3D-Printing of Fluorinated Polymer-based Materials for Plasmonic Sensing

Doctoral thesis, 2023

Hydrogen attracts growing interest as a versatile energy carrier, serving as a fuel for cars, a heat source, or a reagent for chemical synthesis. At the same time, the demand for accurate and selective hydrogen sensors is increasing because of both safety concerns and the need for process monitoring. This thesis discusses plasmonic sensors as a viable option for hydrogen sensing and in particular the transition from 2D thin films to bulk production of plasmonic plastic nanocomposites via melt processing and 3D-printing. This thesis explores a processing methodology that has the potential to produce a broad range of plasmonic plastic nanocomposites by allowing for variation in both the type of nanoparticles and the polymer matrix.

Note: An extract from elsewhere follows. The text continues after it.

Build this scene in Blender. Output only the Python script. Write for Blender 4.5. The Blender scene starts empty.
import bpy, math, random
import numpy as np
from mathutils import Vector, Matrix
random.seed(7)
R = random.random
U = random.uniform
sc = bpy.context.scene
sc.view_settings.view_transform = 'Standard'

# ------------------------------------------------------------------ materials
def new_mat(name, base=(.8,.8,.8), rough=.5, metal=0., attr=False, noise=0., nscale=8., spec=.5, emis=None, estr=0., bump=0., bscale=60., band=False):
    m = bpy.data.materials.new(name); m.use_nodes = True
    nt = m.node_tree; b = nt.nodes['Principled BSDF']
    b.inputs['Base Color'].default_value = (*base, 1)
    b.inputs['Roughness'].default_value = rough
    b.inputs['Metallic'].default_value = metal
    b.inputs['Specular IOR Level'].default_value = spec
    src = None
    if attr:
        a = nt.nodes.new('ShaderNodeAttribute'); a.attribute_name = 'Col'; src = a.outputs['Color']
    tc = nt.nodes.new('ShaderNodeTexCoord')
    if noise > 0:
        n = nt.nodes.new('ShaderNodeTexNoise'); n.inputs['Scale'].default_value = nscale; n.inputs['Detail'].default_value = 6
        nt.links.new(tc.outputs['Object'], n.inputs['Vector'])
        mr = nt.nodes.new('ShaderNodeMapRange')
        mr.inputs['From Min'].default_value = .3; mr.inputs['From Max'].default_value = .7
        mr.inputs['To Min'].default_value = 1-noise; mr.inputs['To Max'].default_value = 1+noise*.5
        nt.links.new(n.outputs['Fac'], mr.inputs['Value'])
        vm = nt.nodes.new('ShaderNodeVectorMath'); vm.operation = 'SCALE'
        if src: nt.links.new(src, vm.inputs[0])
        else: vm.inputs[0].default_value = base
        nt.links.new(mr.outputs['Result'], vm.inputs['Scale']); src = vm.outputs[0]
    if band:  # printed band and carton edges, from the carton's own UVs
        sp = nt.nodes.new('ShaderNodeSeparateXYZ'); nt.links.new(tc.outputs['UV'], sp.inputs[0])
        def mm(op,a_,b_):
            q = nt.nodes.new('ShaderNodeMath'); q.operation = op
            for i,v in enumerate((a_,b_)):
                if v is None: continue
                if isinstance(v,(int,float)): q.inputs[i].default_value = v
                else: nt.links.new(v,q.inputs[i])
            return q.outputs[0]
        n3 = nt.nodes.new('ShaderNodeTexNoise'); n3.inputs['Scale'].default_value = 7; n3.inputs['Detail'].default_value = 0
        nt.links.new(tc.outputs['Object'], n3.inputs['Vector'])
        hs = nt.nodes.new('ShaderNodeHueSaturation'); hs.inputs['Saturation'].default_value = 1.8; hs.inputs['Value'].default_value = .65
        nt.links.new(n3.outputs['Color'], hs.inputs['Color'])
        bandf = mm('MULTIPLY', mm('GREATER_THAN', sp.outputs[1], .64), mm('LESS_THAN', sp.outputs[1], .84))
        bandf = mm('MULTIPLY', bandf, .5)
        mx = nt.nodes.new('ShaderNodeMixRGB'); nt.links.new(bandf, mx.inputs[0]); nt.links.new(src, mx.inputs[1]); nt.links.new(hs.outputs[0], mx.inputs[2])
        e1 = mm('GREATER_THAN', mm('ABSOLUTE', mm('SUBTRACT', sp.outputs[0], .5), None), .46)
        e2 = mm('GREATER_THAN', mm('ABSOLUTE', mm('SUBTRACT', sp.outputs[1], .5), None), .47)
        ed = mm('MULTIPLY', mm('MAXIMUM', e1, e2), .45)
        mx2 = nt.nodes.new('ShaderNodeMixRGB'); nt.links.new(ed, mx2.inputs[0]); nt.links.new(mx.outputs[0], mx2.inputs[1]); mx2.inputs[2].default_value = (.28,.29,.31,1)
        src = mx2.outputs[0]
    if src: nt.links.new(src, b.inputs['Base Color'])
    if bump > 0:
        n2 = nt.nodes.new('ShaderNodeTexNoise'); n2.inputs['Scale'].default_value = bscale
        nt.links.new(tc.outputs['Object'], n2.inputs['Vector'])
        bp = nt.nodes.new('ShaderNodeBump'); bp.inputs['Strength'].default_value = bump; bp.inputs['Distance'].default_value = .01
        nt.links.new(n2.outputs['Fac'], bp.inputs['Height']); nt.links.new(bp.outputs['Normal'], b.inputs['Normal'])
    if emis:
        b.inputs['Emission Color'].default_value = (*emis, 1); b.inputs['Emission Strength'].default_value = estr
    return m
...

First, different Au nanoparticles were compounded together with poly(lactic acid) (PLA) and poly(methyl methacrylate) (PMMA) and 3D-printed to demonstrate the versatility and processability of  plasmonic plastic nanocomposites. Secondly, Pd- and PdAu based composites with PMMA and Teflon AF as the polymer matrix were produced to create 3D-printed plasmonic hydrogen sensors. Furthermore, the hydrogen sensing kinetics and protective properties of the polymer matrix surrounding the Pd nanoparticles were evaluated. The use of PMMA:Pd nanocomposites resulted in a robust sensor, that offers good protection against carbon monoxide poisoning. Instead, Teflon AF:Pd nanocomposites facilitate fast sensing due to a high hydrogen diffusivity. To combine the advantages of both matrix polymers, a core:shell approach with a Teflon AF:Pd nanocomposite as the bulk material and PMMA as a surface coating is explored. This approach yields a sensor with a promising degree of carbon monoxide protection without affecting the fast sensor response of the Teflon AF:Pd nanocomposite. Evidently, the use of polymer nanocomposites is a promising avenue for the realization of fast and selective hydrogen sensors.